Enhanced transverse strength of 3D printed acrylonitrile butadiene styrene parts by carbon fiber/epoxy pin insertion

Abstract

Thermoplastic parts fabricated by material extrusion (MEX) 3D printing usually possess weak inter-layer bonding, leading to low mechanical performance in the Z-direction. Here, we develop a simple but effective post-treatment method to improve the Z-strength of MEX-printed acrylonitrile butadiene styrene (ABS) parts. In this method, commercial carbon fiber (CF) tows and epoxy were embedded into internal channels in MEX-printed structures to form high-strength CF/epoxy pins. Due to the mechanical interlock between the CF/epoxy pins and the printed ABS, the Z-strength of the printed parts improved significantly.

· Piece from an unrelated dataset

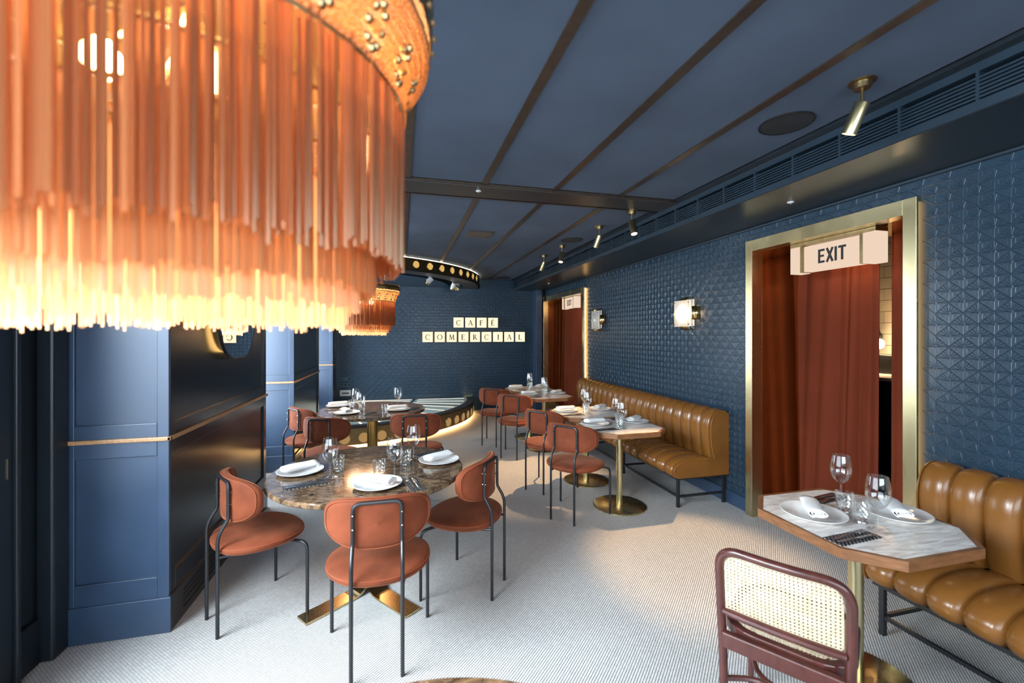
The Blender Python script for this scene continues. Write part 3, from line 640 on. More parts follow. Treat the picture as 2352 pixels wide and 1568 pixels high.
def sconce(y, lit, label):
    t = thing('wall_sconce', label, 'wall lamp', (XW-.005, y, 1.825), 0, 'glass wall sconces')
    MB().box(-.02, 0, -.06, .06, -.06, .06).build('backplate', M['brass'], t)
    MB().box(-.075, -.063, -.145, .125, -.135, .145).build('rear_glass', M['opal'], t, bevel=.004)
    MB().box(-.105, -.09, -.125, .145, -.14, .14).build('front_glass', M['opal'], t, bevel=.004)
    MB().lathe([(.002, .045), (.05, .038), (.085, .018), (.10, 0)], 24).build('lens', M['opal'], t, (-.105, .01, 0)).rotation_euler = (0, -PI/2, 0)
    def curl(dy, dz):
        d = Vector((0, dy, dz)); s_ = Vector((0, -dz, dy))
        def fn(u, v):
            a = u*R(80); return tuple(Vector((-.03-.075*math.sin(a), 0, 0))+d*((.125 if dz else .142)+.055*math.cos(a))+s_*(v-.5)*.14)
        m = MB().grid(fn, 7, 2); o = m.build('side_leaf', M['brass_mirror'], t); so = o.modifiers.new('th', 'SOLIDIFY'); so.thickness = .004
    for dy, dz in ((0, 1), (0, -1), (1, 0), (-1, 0)): curl(dy, dz)
    m = MB()
    for a in (-.105, .125):
        for b in (-.115, .115): m.ball((-.108, a, b), .007, 8, 4)
    m.build('screws', M['brass_dark'], t)
    MB().ball((-.045, .01, 0), .018 if not lit else .042, 14, 10, 1.1).build('bulb', M['sconce_bulb'] if lit else M['glass'], t)
    if lit: point('sconce_light', (XW-.105, y+.01, 1.825), 5, WARM2, .05)
sconce(4.06, True, 'lit square glass wall sconce above the long bench')
sconce(6.21, False, 'unlit square glass wall sconce beside the far doorway')

def socket_strip(z, kinds, label):
    t = thing('socket_strip', label, 'socket', (-1.155, YB, z))
    for k, kd in enumerate(kinds):
        b = MB().box(k*.073, k*.073+.070, -.012, 0, 0, .072).build('socket_plate', M['blueplastic'], t, bevel=.003)
        if kd == 'o':
            MB().lathe([(.0, 0), (.021, 0)], 14).build('socket_hole', M['black'], b, (k*.073+.035, -.0125, .036)).rotation_euler = (PI/2, 0, 0)
        elif kd == 'h': MB().box(k*.073+.012, k*.073+.05, -.0135, -.012, .022, .05).build('port', M['black'], b)
socket_strip(.695, 'h-o', 'upper blue socket strip with a port on the stage wall')
socket_strip(.575, 'ooo', 'lower blue socket strip with three outlets on the stage wall')
t = thing('outlet_box', 'white plastic outlet box on the stage wall below the blue sockets', 'socket', (-1.15, YB, .395))
MB().box(0, .205, -.03, 0, 0, .118).build('casing', M['plastic'], t, bevel=.008)
MB().box(.04, .17, -.032, -.03, .045, .068).build('slot', M['black'], t)

# ================================================================== CEILING FITTINGS
def speaker_disc(x, y, r_, label):
    t = thing('ceiling_speaker', label, 'speaker', (x, y, ZC), 0, 'round ceiling speakers')
    MB().lathe([(0.001, -.004), (r_-.006, -.004)], 36, smooth=False).build('grille', M['speaker'], t)
    MB().lathe([(r_-.006, -.006), (r_, -.006), (r_, .002)], 36, smooth=False).build('rim', M['frame'], t)
speaker_disc(2.07, 1.96, .135, 'round dark ceiling speaker nearest, beside the first brass spot')
speaker_disc(2.05, 5.03, .135, 'round dark ceiling speaker between the far brass spots')
speaker_disc(2.05, 8.69, .135, 'round dark ceiling speaker by the stage wall')
t = thing('ceiling_vent', 'square bronze access vent in the ceiling before the canopy', 'vent', (.89, 5.0, ZC))
MB().box(-.14, .14, -.145, .145, -.006, .004).build('plate', M['beam'], t, bevel=.003)
MB().box(-.14, -.125, -.145, .145, -.012, -.006).box(.125, .14, -.145, .145, -.012, -.006).box(-.125, .125, .13, .145, -.012, -.006).box(-.125, .125, -.145, -.13, -.012, -.006).build('frame', M['strip'], t)
for x, y, z, lb in ((.606, 3.45, 2.752, 'small white sprinkler rose on the dark ceiling beam'), (2.70, 2.52, SZ-.004, 'small white sprinkler rose on the bulkhead above the near doorway'), (2.66, 7.64, SZ-.004, 'small white sprinkler rose on the bulkhead before the far doorway')):
    t = thing('sprinkler', lb, 'sprinkler', (x, y, z), 0, 'white sprinkler roses')
    MB().lathe([(.022, 0), (.022, -.004), (.012, -.008), (.001, -.008)], 16).build('rose', M['plastic'], t)
    MB().lathe([(.007, -.008), (.007, -.016), (.001, -.016)], 10).build('nozzle', M['steel'], t)
def ceiling_spot(x, y, aim, power, label, zc=ZC, sz=50):
    t = thing('ceiling_spot', label, 'spotlight', (x, y, zc), 0, 'brass ceiling spots along the bulkhead')
    MB().lathe([(.001, 0), (.054, 0), (.054, -.006), (.036, -.008), (.034, -.034), (.001, -.034)], 28).build('ceiling_rose', M['brass_dark'], t)
    MB().tube([(0, 0, -.034), (0, 0, -.10)], .0075, 10).build('stem', M['brass_dark'], t)
    d = (Vector(aim)-Vector((x, y, zc-.1))).normalized(); q = d.to_track_quat('-Z', 'Y')
    o = MB().lathe([(.001, .004), (.029, .004), (.031, 0), (.031, -.135), (.027, -.135), (.027, -.128)], 28).build('can', M['brass'], t, (0, 0, -.098)); o.rotation_euler = q.to_euler()
    MB().lathe([(.001, -.130), (.0268, -.130)], 20, smooth=False).build('lens', M['spotface'], o)
    if power:
        p = Vector((x, y, zc-.098))+d*.14
        spot('spot_beam', p, aim, power, WARM, sz, .65, .015)
ceiling_spot(2.07, 1.55, (1.85, 2.75, 0), 18, 'brass ceiling spot nearest, tilted over the nearest octagonal table', sz=58)
ceiling_spot(2.09, 3.655, (2.05, 2.72, 0), 230, 'brass ceiling spot under the dark cross beam, pointing down', 2.752, 38)
ceiling_spot(2.08, 4.32, (1.70, 5.60, 0), 50, 'brass ceiling spot second past the cross beam, tilted away')
ceiling_spot(2.05, 5.37, (1.45, 4.70, 0), 300, 'brass ceiling spot third past the cross beam, pointing down', sz=44)
ceiling_spot(2.05, 6.11, (1.55, 7.4, 0), 50, 'brass ceiling spot farthest, nearest to the canopy')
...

Specifically, the Z-pinned ABS samples exhibit a strength of up to 71.74 MPa and a Young’s modulus of up to 5.93 GPa in the transverse direction, which were 335 % and 266 % higher than those of the printed neat counterparts, respectively. We find that the mechanical performance of the Z-pinned samples follows a simple rule of mixtures which is able to capture the Z-dependent mechanical strength and Young’s modulus. Also, curved CF/epoxy pins were successfully formed within printed thin-walled curved structures, offering the capability to strengthen MEX printed structures with complex shapes. This work demonstrates that the Z-pin embedding process can be an effective approach to improve the transverse strength of the MEX printed parts for load-bearing structural applications.